Monday, August 16, 2010

Give me What I Want but You'll Have to Guess as to the Details

The current publishing process astounds me. In order to get something published, I have to guess what my target publication wants without so much as a hint from me. Or I have to write what I like is good and hope someone else agree.

In all the years I've been in the job market I've never seen anything like that except the publishing world. For most jobs, I have see an explicit job description and determine if I fit. More often than not, that works well.

But in publishing, you see a publisher wants a fantasy story so you write one and send it to them. And they reject it because by fantasy they mean a romantic fantasy or a dark urban fantasy and you wrote a story in the swords and sorcery vein.

I know that I'm suppose to read samples of what a publisher has published but that doesn't help because each story is different. If I suppose if all the stories in a magazine are dark fantasy, I have a story of heroic fantasy then I need not bother to apply. But if a small press hasn't published any epic tales doesn't that mean they won't or that they haven't received any to publish?
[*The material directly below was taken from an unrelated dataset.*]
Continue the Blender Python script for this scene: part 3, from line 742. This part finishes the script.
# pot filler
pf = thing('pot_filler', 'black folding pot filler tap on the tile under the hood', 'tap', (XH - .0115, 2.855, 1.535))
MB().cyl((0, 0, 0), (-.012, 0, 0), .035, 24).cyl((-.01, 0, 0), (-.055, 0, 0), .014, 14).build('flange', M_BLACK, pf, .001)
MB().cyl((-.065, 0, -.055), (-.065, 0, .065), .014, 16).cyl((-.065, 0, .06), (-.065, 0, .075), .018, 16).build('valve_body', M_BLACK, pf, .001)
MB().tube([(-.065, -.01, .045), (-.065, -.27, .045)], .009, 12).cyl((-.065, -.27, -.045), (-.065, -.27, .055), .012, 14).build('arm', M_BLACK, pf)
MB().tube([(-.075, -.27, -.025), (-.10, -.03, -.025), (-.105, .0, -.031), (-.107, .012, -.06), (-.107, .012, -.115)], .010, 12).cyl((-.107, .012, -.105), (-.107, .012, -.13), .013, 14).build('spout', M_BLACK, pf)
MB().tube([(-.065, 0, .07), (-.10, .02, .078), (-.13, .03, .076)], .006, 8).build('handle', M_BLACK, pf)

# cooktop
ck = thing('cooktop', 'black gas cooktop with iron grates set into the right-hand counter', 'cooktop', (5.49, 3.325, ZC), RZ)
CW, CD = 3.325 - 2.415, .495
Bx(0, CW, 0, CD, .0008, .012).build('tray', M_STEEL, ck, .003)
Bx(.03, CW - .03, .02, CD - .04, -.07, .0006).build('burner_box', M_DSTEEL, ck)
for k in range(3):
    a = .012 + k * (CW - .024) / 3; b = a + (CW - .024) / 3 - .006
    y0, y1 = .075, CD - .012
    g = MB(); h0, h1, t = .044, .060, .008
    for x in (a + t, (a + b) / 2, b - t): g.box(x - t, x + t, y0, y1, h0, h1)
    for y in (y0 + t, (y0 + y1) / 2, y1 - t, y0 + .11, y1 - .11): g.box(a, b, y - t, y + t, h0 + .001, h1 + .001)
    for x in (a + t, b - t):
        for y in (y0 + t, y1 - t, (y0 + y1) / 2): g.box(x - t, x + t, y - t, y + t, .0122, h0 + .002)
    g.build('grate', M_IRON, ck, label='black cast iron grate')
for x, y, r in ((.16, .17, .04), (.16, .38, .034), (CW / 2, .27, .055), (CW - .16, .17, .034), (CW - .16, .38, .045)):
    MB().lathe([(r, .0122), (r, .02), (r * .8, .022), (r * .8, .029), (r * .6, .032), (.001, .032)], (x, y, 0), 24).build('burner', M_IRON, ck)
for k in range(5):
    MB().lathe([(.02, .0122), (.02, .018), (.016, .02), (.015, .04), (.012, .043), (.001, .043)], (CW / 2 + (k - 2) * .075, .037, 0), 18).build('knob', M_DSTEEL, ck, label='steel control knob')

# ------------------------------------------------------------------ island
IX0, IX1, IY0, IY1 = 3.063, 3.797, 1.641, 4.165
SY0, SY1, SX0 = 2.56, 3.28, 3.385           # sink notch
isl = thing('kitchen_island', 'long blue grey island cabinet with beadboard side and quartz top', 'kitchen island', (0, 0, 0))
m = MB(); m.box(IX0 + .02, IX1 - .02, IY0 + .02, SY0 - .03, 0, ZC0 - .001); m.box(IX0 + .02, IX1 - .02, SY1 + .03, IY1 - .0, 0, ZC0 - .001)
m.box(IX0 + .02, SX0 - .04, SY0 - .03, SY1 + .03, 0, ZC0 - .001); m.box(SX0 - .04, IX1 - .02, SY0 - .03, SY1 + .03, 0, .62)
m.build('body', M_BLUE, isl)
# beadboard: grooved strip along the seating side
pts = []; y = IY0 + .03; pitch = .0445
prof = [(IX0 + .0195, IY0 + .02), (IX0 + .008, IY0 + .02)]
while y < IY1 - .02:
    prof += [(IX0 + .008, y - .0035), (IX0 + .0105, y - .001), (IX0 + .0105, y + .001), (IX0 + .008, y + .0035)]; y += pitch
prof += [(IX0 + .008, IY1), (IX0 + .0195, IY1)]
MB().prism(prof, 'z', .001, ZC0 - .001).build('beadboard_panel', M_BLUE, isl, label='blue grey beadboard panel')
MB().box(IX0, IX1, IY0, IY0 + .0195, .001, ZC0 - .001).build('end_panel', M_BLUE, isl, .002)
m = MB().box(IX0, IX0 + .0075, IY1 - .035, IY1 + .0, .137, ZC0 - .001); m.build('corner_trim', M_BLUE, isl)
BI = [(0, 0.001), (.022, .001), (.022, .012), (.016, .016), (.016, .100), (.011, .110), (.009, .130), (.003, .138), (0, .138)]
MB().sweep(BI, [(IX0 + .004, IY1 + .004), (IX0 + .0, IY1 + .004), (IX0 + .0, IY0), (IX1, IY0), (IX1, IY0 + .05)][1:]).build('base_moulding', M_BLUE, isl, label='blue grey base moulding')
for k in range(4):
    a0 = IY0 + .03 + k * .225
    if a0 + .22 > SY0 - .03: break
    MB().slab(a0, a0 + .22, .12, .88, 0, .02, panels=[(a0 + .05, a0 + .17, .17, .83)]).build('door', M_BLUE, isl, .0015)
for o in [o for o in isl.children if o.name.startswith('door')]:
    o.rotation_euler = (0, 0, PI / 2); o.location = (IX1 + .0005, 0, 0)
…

Seems to me there has to be a better way of submitting stories and novels. I've seen a few places use a database to be manage the content. That seems like a good way to go. But let me propose another.

Why not use the restaurant method? Get your name on a list and have the editor/publisher work through it. When they reach you, they can ask you for what they are looking for. If you've got something you sent it. If not, then they will check with you the next time through the list.

I have no idea if that approach is even workable but it might let writers and publishers develop a rapport which is sorely lacking from the current process.

Or maybe we should reverse the model. Let writers publish online somewhere private then let the editors and publishers link to us.

Or maybe I've had too much Diet Coke today. Whatever it is, there's got to be a better way.

2 comments:

Autumn T Newell said...

I'm hoping the world of publishing is at a Waterloo (sp?) and sooner than later, writers will take it into their own hands. Now with ebooks,self publishing, etc...tradional publishers will be history.

Rich Feitelberg said...

Yes, probably but they won't go quietly into the night.

Plus there's a quality issue on the other side of the argument (yes I can see both sides). So if a writer could post their work and publishers had several things to select from it might work out better.

Or it might not. But I think it is time to experiment and see.